I was looking around the edges of this blog last weekend, briefly, and remembered I had a page for side projects. It was more something I pulled together a couple of years ago when I was doing a few small hacks and wanted to have a simple front door to them. (There’s plenty of other side projects that weren’t listed on there, like Cod Almighty.)

Looking at the page had me asking “Do I do hacks like those any more?” They were more self-contained hacks. An idea, a concept that involved a bit of mashing. They never really looked that great, they were all slapped together with time restraints (lunch breaks and train trips seemed to feature regularly), and weren’t meant to be that stable, with all sort of fragilities in their set-up. But they served a purpose: Get an idea across. And I learnt something. Sometimes I learnt that the idea isn’t going to work. But I hadn’t wasted much time.

These days do I still do little hacks? Sort of, for work prototypes. Usually those hacks are just small bits to help a wider “fake it”. Can’t get access to the data from an API? Fake it by running it off a static JSON file. That sort of stuff. Not usually a neat self-contained small idea though.
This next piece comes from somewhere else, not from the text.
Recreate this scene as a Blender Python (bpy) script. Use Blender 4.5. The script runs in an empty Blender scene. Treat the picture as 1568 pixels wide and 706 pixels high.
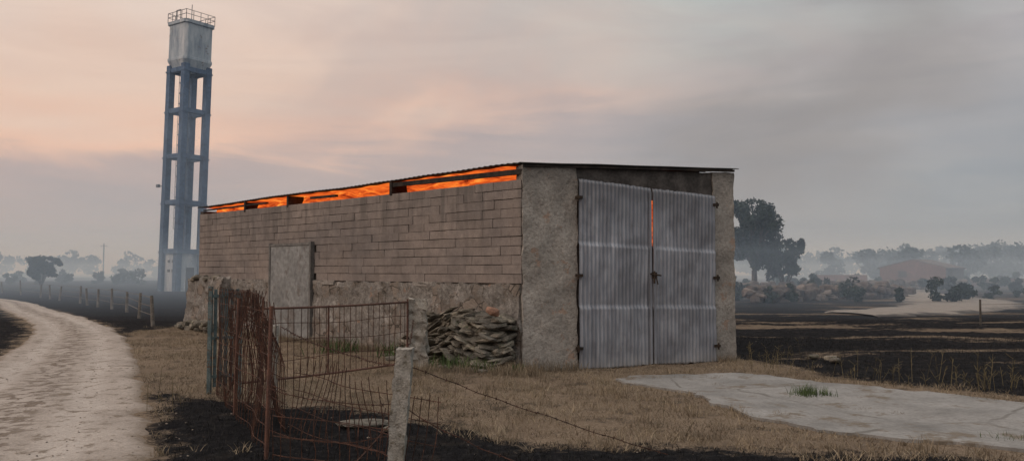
import bpy, bmesh, math, random
import numpy as np
from mathutils import Vector, noise, Matrix, Euler
random.seed(7); rng=np.random.default_rng(7)
scene=bpy.context.scene
scene.view_settings.view_transform='Standard'
try: scene.view_settings.look='None'
except: pass
scene.view_settings.exposure=0

def lin(r,g,b):
    f=lambda c:(c/255/12.92) if c/255<=.04045 else ((c/255+.055)/1.055)**2.4
    return (f(r),f(g),f(b),1)

class NT:
    def __init__(s,nt): s.nt=nt; s.n=nt.nodes; s.l=nt.links
    def add(s,t,**k):
        n=s.n.new(t)
        for a,b in k.items(): setattr(n,a,b)
        return n
    def link(s,a,b): s.l.new(a,b)
    def setin(s,sock,v):
        if hasattr(v,'is_output'): s.l.new(v,sock)
        else: sock.default_value=v
    def math(s,op,a,b=0.0,c=None,clamp=False):
        n=s.add('ShaderNodeMath',operation=op,use_clamp=clamp)
        s.setin(n.inputs[0],a); s.setin(n.inputs[1],b)
        if c is not None: s.setin(n.inputs[2],c)
        return n.outputs[0]
    def mix(s,f,a,b,blend='MIX'):
        n=s.add('ShaderNodeMix',data_type='RGBA',blend_type=blend)
        s.setin(n.inputs[0],f); s.setin(n.inputs[6],a); s.setin(n.inputs[7],b)
        return n.outputs[2]
    def ramp(s,f,stops,interp='LINEAR'):
        n=s.add('ShaderNodeValToRGB'); cr=n.color_ramp; cr.interpolation=interp
        while len(cr.elements)<len(stops): cr.elements.new(0.5)
        for e,(p,c) in zip(cr.elements,stops):
            e.position=p
            e.color=c if len(c)==4 else (*c,1)
        s.setin(n.inputs[0],f)
        return n.outputs[0]
    def vmap(s,vec,scale=(1,1,1),loc=(0,0,0)):
        n=s.add('ShaderNodeMapping'); n.inputs['Scale'].default_value=scale; n.inputs['Location'].default_value=loc
        s.link(vec,n.inputs[0]); return n.outputs[0]
    def noise(s,vec,scale,detail=5,rough=.55,dist=0):
        n=s.add('ShaderNodeTexNoise'); n.inputs['Scale'].default_value=scale; n.inputs['Detail'].default_value=min(detail,5)
        n.inputs['Roughness'].default_value=rough; n.inputs['Distortion'].default_value=dist
        if vec is not None: s.link(vec,n.inputs['Vector'])
        return n.outputs[0]
    def voro(s,vec,scale,feature='F1',out=0):
        n=s.add('ShaderNodeTexVoronoi',feature=feature); n.inputs['Scale'].default_value=scale
        s.link(vec,n.inputs['Vector']); return n.outputs[out]
    def attr(s,name,out='Fac'):
        n=s.add('ShaderNodeAttribute'); n.attribute_name=name; return n.outputs[out]
    def mapr(s,v,a,b,c=0,d=1,smooth=True):
        n=s.add('ShaderNodeMapRange'); n.interpolation_type='SMOOTHSTEP' if smooth else 'LINEAR'
        s.setin(n.inputs[0],v)
        for i,x in enumerate((a,b,c,d)): n.inputs[i+1].default_value=x
        return n.outputs[0]
    def bump(s,h,strength=.5,dist=.02,normal=None):
        n=s.add('ShaderNodeBump'); n.inputs['Strength'].default_value=strength; n.inputs['Distance'].default_value=dist
        s.link(h,n.inputs['Height'])
        if normal: s.link(normal,n.inputs['Normal'])
        return n.outputs[0]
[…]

Anyway, over a coffee this morning I logged onto the work Slack to grab something. The wider uptake of Slack over the past six months has been cheering. As a team we are spread all over the country and spread over a variety of programmes, services, and products, Slack just works for us getting on and doing stuff.
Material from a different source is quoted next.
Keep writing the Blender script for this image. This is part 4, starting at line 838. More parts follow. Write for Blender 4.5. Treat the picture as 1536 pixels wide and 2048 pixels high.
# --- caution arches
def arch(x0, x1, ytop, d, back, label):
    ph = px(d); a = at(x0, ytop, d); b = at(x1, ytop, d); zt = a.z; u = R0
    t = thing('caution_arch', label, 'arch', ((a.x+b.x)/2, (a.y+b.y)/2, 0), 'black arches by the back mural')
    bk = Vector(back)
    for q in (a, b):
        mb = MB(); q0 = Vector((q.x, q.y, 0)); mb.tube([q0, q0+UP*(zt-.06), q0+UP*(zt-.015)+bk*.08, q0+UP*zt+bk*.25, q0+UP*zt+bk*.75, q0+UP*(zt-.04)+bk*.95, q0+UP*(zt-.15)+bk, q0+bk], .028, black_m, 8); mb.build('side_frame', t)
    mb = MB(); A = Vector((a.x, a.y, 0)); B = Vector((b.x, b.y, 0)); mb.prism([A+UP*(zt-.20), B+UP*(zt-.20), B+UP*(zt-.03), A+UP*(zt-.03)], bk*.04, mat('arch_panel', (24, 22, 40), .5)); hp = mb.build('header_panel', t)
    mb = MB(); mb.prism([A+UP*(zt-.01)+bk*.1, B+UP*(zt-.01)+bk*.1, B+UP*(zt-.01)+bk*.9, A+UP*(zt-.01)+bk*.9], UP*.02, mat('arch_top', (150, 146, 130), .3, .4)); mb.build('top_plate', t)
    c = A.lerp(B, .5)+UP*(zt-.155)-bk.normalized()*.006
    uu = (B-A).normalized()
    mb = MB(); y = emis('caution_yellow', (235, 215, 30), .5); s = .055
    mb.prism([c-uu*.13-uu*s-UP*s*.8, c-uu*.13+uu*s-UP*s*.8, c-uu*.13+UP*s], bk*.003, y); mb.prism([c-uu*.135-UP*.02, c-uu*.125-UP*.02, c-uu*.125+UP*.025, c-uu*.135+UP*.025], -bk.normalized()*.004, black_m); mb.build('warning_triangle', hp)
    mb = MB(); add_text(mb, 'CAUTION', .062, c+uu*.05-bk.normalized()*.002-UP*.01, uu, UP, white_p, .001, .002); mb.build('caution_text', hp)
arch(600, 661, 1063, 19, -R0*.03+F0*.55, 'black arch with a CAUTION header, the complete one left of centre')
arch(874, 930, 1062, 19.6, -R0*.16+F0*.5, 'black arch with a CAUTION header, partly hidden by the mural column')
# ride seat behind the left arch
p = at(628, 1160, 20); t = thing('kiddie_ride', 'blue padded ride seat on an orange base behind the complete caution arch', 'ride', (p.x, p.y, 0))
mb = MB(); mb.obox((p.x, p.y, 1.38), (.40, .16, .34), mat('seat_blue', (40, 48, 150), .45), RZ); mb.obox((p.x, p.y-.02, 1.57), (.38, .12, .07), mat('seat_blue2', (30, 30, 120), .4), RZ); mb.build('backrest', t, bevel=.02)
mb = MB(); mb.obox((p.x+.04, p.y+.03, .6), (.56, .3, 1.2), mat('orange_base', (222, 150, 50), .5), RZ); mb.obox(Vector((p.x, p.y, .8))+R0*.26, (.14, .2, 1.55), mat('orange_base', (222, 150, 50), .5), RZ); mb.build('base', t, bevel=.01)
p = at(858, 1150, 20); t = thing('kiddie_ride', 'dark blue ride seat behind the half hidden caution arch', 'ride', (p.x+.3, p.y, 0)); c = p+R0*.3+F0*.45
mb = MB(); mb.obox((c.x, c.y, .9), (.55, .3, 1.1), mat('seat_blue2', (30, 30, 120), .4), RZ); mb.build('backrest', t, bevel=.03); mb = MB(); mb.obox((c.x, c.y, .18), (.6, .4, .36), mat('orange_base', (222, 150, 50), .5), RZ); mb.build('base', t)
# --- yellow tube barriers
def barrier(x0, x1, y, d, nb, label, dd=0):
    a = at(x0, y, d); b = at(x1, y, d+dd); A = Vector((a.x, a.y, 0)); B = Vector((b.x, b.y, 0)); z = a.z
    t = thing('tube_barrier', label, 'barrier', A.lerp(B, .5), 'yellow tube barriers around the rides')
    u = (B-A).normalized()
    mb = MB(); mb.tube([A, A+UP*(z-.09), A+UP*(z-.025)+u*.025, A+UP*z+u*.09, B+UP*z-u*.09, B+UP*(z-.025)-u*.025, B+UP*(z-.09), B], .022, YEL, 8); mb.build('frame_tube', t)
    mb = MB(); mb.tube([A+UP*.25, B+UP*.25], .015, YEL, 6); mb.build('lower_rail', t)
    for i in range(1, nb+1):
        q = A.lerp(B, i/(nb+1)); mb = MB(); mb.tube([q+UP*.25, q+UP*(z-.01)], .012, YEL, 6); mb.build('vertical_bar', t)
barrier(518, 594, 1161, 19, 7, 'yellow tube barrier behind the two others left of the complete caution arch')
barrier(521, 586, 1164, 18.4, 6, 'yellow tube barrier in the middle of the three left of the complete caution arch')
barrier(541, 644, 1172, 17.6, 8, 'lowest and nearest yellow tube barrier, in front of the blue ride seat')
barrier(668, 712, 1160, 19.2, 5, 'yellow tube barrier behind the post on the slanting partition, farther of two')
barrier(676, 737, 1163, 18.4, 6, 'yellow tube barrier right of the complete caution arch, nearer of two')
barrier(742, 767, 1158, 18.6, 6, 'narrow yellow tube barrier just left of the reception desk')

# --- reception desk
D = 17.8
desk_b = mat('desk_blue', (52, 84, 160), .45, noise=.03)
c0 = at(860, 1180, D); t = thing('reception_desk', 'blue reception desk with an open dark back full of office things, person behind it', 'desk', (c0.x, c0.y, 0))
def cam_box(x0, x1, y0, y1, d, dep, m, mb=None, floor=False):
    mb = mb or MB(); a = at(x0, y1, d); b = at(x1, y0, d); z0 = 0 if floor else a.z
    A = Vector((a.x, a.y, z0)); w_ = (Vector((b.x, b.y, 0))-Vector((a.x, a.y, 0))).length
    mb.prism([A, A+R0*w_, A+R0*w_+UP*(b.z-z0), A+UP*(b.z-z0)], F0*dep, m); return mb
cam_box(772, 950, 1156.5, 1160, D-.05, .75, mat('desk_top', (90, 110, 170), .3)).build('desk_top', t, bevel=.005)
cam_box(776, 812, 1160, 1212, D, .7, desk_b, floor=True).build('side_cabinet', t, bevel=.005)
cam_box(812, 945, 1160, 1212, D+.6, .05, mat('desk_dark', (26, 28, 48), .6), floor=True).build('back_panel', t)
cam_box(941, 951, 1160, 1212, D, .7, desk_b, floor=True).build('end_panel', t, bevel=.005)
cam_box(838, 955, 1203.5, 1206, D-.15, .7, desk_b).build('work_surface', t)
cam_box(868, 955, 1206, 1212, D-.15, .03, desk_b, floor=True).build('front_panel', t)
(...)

As I logged on in the general channel was a glut of new people.

We have some light rules for the work Slack. One of them is if you’re on there give your name, let us know in your profile where you usually work from and what you are working on, and upload a picture of you.

A slew of people with no pictures! No descriptions! And they’re just not saying hi to us! Who are these people?! I sometimes say that its our job to humanise technology. Slack is a great conduit, and the contribution its users put in helps others reading and talking take out.

“Don’t be a stranger,” as the saying goes.

Over this coffee I was wondering when people join, how do they know they need to provide these things? I thought Slack would have a built in welcome message for newcomers we could update. But a quick look through the Slack admin didn’t show anything obvious. A Google search didn’t find anything either.

I remembered 18F’s on boardng Slackbot. I’ve done some small Slackbots before. So, over that coffee I hacked together a little Slackbot in Python, a quick bit of writing for an intro message, and stuck it on Heroku after a swift bit of set up in Slack’s admin. Oh, and a quick bit of Photoshop for the Slackbot’s avatar.

Now, when someone joins the Slack at work they get a message from a Slackbot called Nye Bot (because the NHS, ain’t we. Nye Bevan).

It’s small, it’s simple. It does just one thing: Says that message above. Nothing more. You cannot talk to it.

For the time being we can sate the need of just knowing who has joined us on Slack. And I’d quickly started and finished something, and something useful. Sometimes you design and make something useful just like that [clicks fingers]. (Enabled by existing services like Slack, Heroku and APIs in this case, of course.)

And finishing something useful is one of the most satisfying feelings.

It’s something we can build on – or replace. I’ve not spent much time on it, half an hour, tops. If we come up with something ‘better’ we’ll move onto that. (And I hope we do.)

By the time the hack was working there was about a third of my mug of coffee left. It was cold. I don’t like cold coffee. Ah well.